At first, it looked like an good idea. With the basic layout done, I started building my resume with JSON Resume and a custom template, along with the localized version and the projects page. Soon I realized it was going to be a nightmare to keep everything up to date.

Jekyll and GitHub Pages

My alternative plan was to go with a static site generator, like Pelican, built on Python, or Jekyll, built on Ruby. After some research, Jekyll was the winner for the single fact that it powers GitHub Pages.

Jekyll has lot of features, including Markdown (including GFM using the kramdown engine), Liquid templating language and Sass. As a bonus for hosting on GitHub Pages you get a nice hosting for free and lots of easy ways to edit the content.
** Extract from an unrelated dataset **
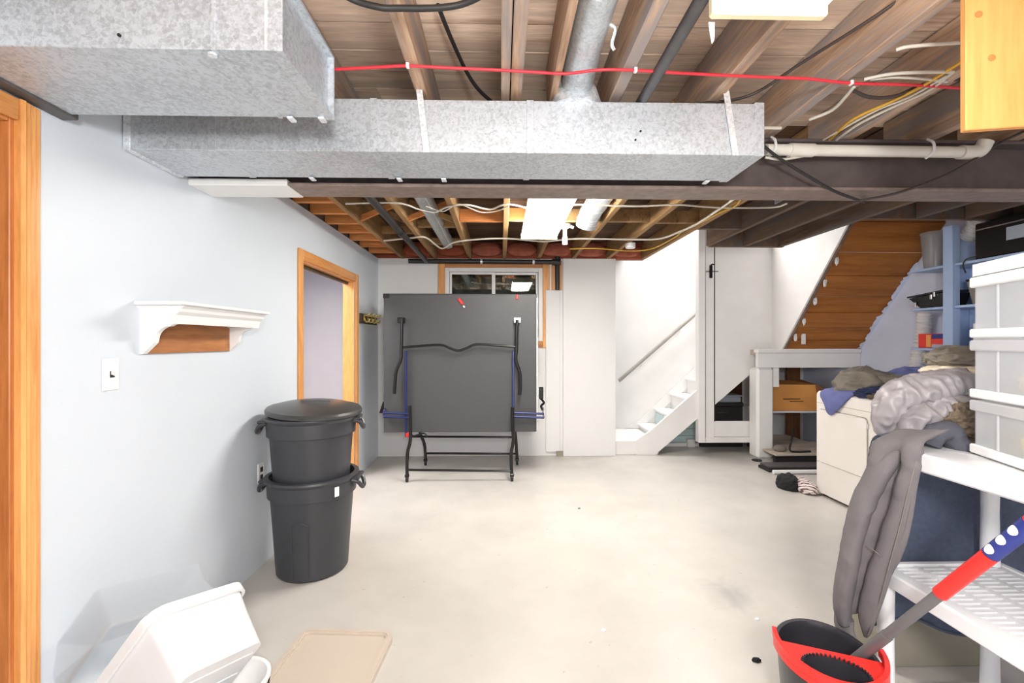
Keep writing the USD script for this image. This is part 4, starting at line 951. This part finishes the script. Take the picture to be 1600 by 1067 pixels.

Starting out the project was easy, following Jekyll documentation and studying the structure of projects like Jekyll Now and Poole. Jekyll is a bit tricky to install on Windows, but there is a nice tutorial for that.

As a goal for this project I wanted to be able to generate my resume from the same JSON file I used on JSON Resume. Jekyll is able to read JSON data files, so I just needed to rewrite my resume template to use Liquid (with some help from their syntax guide).

Final result

In a week, working on my free time, I feel the result is good enough (if you disagree, please leave your suggestion). I expect to post here more frequently, logging my progress on game development and other random topics.

If you are curious about the source code, explore the repository on GitHub. You are free to copy it (under MIT license), just be original with the appearance.